Full-time home education does not suit everyone...

Full-time home education does not suit everyone; and where both parents must work for financial reasons, it’s not always practical. But in most countries it’s an increasingly viable way of ensuring that children are truly educated according to ‘age, ability and aptitude’, as the UK education law requires.

Research has long established that most children educated at home not only learn faster and more effectively, but are better able to socialise with people of all ages and backgrounds than those artificially limited, day by day, to mixing only with children born in the same year. For children with learning difficulties, or who have some kind of physical disability - and, indeed, for those who are highly gifted in any respect - education at home has every advantage over mainstream schooling.
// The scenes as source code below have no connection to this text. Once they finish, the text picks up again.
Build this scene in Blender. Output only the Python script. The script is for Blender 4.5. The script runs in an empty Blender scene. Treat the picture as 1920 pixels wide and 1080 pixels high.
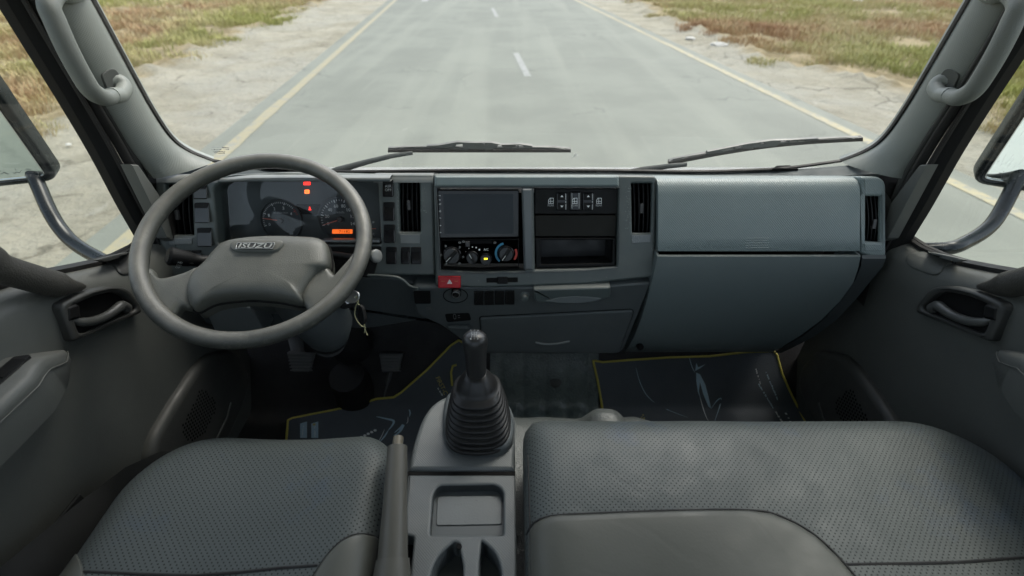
import bpy, bmesh, math, random
from mathutils import Vector, Matrix, noise
from mathutils.geometry import tessellate_polygon
from mathutils.bvhtree import BVHTree
random.seed(7)
R = math.radians
C = bpy.context.scene
COL = C.collection
# ------------------------------------------------------------------ camera, world, sun
EYE = Vector((-0.035, 0.0, 2.2))            # eye point inside the cab, metres above the road
FPX, PITCH = 900.0, math.atan(646 / 900.0)
cam_d = bpy.data.cameras.new('camera'); cam = bpy.data.objects.new('camera', cam_d); COL.objects.link(cam)
cam_d.sensor_width = 36; cam_d.lens = 36 * FPX / 1920; cam_d.clip_start = 0.02; cam_d.clip_end = 6000
cam.location = EYE; cam.rotation_euler = (R(90) - PITCH, 0, 0)
cam_d.dof.use_dof = True; cam_d.dof.focus_distance = 0.95; cam_d.dof.aperture_fstop = 3.2
C.camera = cam
W = bpy.data.worlds.new('World'); C.world = W; W.use_nodes = True
wn = W.node_tree.nodes; wl = W.node_tree.links
bg = wn['Background']; sky = wn.new('ShaderNodeTexSky'); sky.sky_type = 'NISHITA'; sky.sun_disc = False
SUN_EL, SUN_AZ = R(60), R(40)              # azimuth clockwise from +Y
sky.sun_elevation = SUN_EL; sky.sun_rotation = SUN_AZ; sky.dust_density = 3.0; sky.air_density = 1.0
hs = wn.new('ShaderNodeHueSaturation'); hs.inputs['Saturation'].default_value = .55      # a hazy, whitish sky
wl.new(sky.outputs[0], hs.inputs['Color']); wl.new(hs.outputs[0], bg.inputs[0]); bg.inputs[1].default_value = 0.15
sd = bpy.data.lights.new('sun', 'SUN'); sd.energy = 0.9; sd.angle = R(30); sd.color = (1, .95, .87)
sun = bpy.data.objects.new('sun', sd); COL.objects.link(sun)
sun.rotation_euler = Vector((math.sin(SUN_AZ) * math.cos(SUN_EL), math.cos(SUN_AZ) * math.cos(SUN_EL), math.sin(SUN_EL))).to_track_quat('Z', 'Y').to_euler()
C.view_settings.view_transform = 'Standard'; C.view_settings.look = 'None'; C.view_settings.gamma = 1
C.view_settings.use_curve_mapping = False; C.view_settings.exposure = 1.35
C.render.engine = 'CYCLES'; C.cycles.max_bounces = 10; C.cycles.transparent_max_bounces = 12
C.cycles.use_denoising = True; C.cycles.sample_clamp_indirect = 8
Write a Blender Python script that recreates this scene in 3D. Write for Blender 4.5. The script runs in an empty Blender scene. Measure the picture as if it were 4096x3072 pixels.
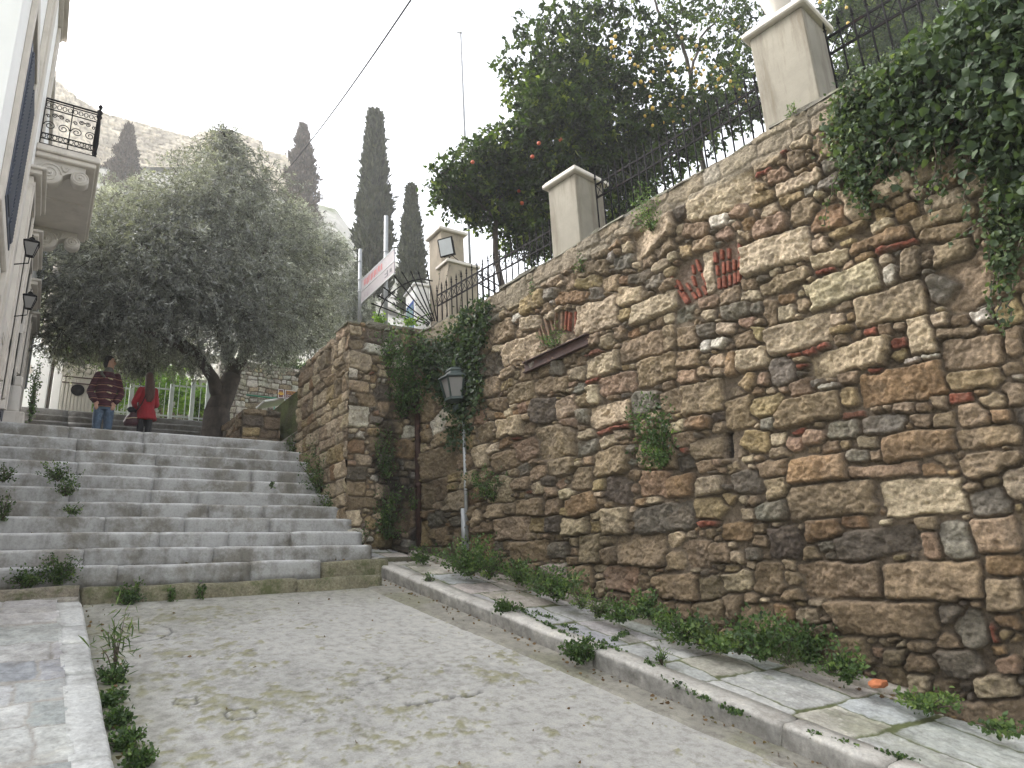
import bpy, bmesh, math, random
import numpy as np
from mathutils import Vector, Matrix

# ------------------------------------------------------------------ camera
FS = 2731.0
U_ = np.array([-482.0, -9443.0, FS]); U_ /= np.linalg.norm(U_)
F_ = np.array([0, 0, 1.0]); FH = F_ - U_ * F_.dot(U_); FH /= np.linalg.norm(FH)
RT = np.cross(FH, U_)
if RT[0] < 0: RT = -RT
AZ = math.radians(34.8)
YW = FH * math.cos(AZ) - RT * math.sin(AZ); XW = FH * math.sin(AZ) + RT * math.cos(AZ)
RM = np.array([XW, YW, U_])           # world = RM @ cam (x right, y down, z forward)

sc = bpy.context.scene
camd = bpy.data.cameras.new('camera'); cam = bpy.data.objects.new('camera', camd)
sc.collection.objects.link(cam); sc.camera = cam
camd.sensor_width = 36; camd.lens = FS / 4096 * 36; camd.clip_start = 0.05; camd.clip_end = 2000
m = RM @ np.diag([1, -1, -1])
cam.matrix_world = Matrix([[*m[0], 0], [*m[1], 0], [*m[2], 0], [0, 0, 0, 1]])

world = bpy.data.worlds.new("World"); sc.world = world; world.use_nodes = True
wn = world.node_tree.nodes; wl = world.node_tree.links
SUN_EL, SUN_AZ = math.radians(38), math.radians(-38)      # azimuth from +Y towards +X
bg = wn['Background']
sky = wn.new('ShaderNodeTexSky'); sky.sky_type = 'NISHITA'; sky.sun_disc = False
sky.sun_elevation = SUN_EL; sky.sun_rotation = SUN_AZ
sky.air_density = 1.0; sky.dust_density = 3.0; sky.ozone_density = 0.6
hs = wn.new('ShaderNodeHueSaturation'); hs.inputs['Saturation'].default_value = 0.25
wl.new(sky.outputs[0], hs.inputs['Color']); wl.new(hs.outputs[0], bg.inputs[0])
bg.inputs[1].default_value = 0.15
sl = bpy.data.lights.new('sun', 'SUN'); so = bpy.data.objects.new('sun', sl); sc.collection.objects.link(so)
sl.energy = 1.1; sl.angle = math.radians(22); sl.color = (1, 0.97, 0.93)
sd = Vector((math.sin(SUN_AZ) * math.cos(SUN_EL), math.cos(SUN_AZ) * math.cos(SUN_EL), math.sin(SUN_EL)))
so.rotation_euler = sd.to_track_quat('Z', 'Y').to_euler()
sc.view_settings.view_transform = 'Standard'; sc.view_settings.look = 'None'
sc.view_settings.gamma = 1; sc.view_settings.exposure = 2.05
HAZE = 0.0021
sc.cycles.volume_bounces = 1
sc.cycles.max_bounces = 6; sc.cycles.transparent_max_bounces = 8; sc.cycles.diffuse_bounces = 3

# ------------------------------------------------------------------ pixel rays (photo pixels, 4096 wide)
def ray(px, py):
    w = RM @ np.array([px - 2048.0, py - 1536.0, FS]); return w / np.linalg.norm(w)
def onp(px, py, n, d):
    r = ray(px, py); return r * (d / np.dot(n, r))
def atX(px, py, X): return onp(px, py, (1, 0, 0), X)
def atY(px, py, Y): return onp(px, py, (0, 1, 0), Y)
def atZ(px, py, Z): return onp(px, py, (0, 0, 1), Z)
GS, GH = 0.236, -1.53
def G(y): return GH + GS * y
def atG(px, py, dz=0): return onp(px, py, np.array([0, -GS, 1.0]), GH + dz)

# ------------------------------------------------------------------ helpers
COL = sc.collection
rng = np.random.default_rng(7); random.seed(7)
def tag(o, label=None, cat=None, group=None, kind=None):
    if label: o['label'] = label
    if cat: o['category'] = cat
    if group: o['group'] = group
    if kind: o['kind'] = kind
    return o
def empty(name, loc, label=None, cat=None, group=None, rz=0, kind=None):
    o = bpy.data.objects.new(name, None); COL.objects.link(o)
    o.location = tuple(float(v) for v in loc); o.rotation_euler = (0, 0, rz); o.empty_display_size = .1
    return tag(o, label, cat, group, kind)
def link(name, me, mat, parent=None, world_verts=False):
    o = bpy.data.objects.new(name, me); COL.objects.link(o)
    if mat is not None:
        for mm in (mat if isinstance(mat, (list, tuple)) else [mat]): me.materials.append(mm)
    if parent is not None:
        o.parent = parent
        if world_verts:   # geometry given in world coordinates: bring it into the parent's frame
            M = Matrix.Identity(4); q = parent
            while q is not None: M = (Matrix.Translation(q.location) @ q.rotation_euler.to_matrix().to_4x4()) @ M; q = q.parent
            me.transform(M.inverted())
    return o
def np_mesh(name, V, Fq, smooth=False, col=None, rnd=None, matidx=None):
    """V (n,3); Fq (m,k) faces, all with k corners"""
    V = np.asarray(V, np.float32); Fq = np.asarray(Fq, np.int32)
    me = bpy.data.meshes.new(name); n, (mf, k) = len(V), Fq.shape
    me.vertices.add(n); me.vertices.foreach_set('co', V.ravel())
    me.loops.add(mf * k); me.loops.foreach_set('vertex_index', Fq.ravel())
    me.polygons.add(mf); me.polygons.foreach_set('loop_start', np.arange(0, mf * k, k, dtype=np.int32))
    if smooth: me.polygons.foreach_set('use_smooth', np.ones(mf, bool))
    if matidx is not None: me.polygons.foreach_set('material_index', np.asarray(matidx, np.int32))
    me.update(calc_edges=True)
    if col is not None:
        a = me.color_attributes.new('Col', 'FLOAT_COLOR', 'POINT')
        c = np.ones((n, 4), np.float32); c[:, :3] = col; a.data.foreach_set('color', c.ravel())
    if rnd is not None:
        a = me.attributes.new('rnd', 'FLOAT', 'POINT'); a.data.foreach_set('value', np.asarray(rnd, np.float32))
    return me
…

Sadly, the law about compulsory schooling in Cyprus appears to be tightening even for ex-pats. The Ministry of Education seems reluctant to give exemption from school, even in cases where children are clearly at an advantage learning at home. Yet more and more people are becoming dissatisfied with classroom learning and the negative ‘socialisation’ that takes place in so many schools.

Cyprus is near the bottom of the European educational leagues. Compulsory schooling is not proving successful; yet people are sending their children not only to kindergarten at four or five, but now to pre-school at three, or even younger. There seems to be a widespread belief that children should separate from their parents as early as possible, and that education can only take place in the classroom. Yet in countries with the most successful educational systems, children do not start any kind of formal education until they are about seven, with parents seen as the most important educators for at least the first several years of life.

Will the authorities in Cyprus ever allow parents to take back the full responsibility for their children’s education in the first five or six years of life, and beyond that if they choose, or will they continue in the production-line mentality, condemning anyone who prefers to think outside the box? As part of the European community, are you prepared to fight for the rights of your children and grandchildren to receive education which is truly appropriate to them at each stage, or will you continue to hand them over, dutifully, to institutions from the time they are potty-trained?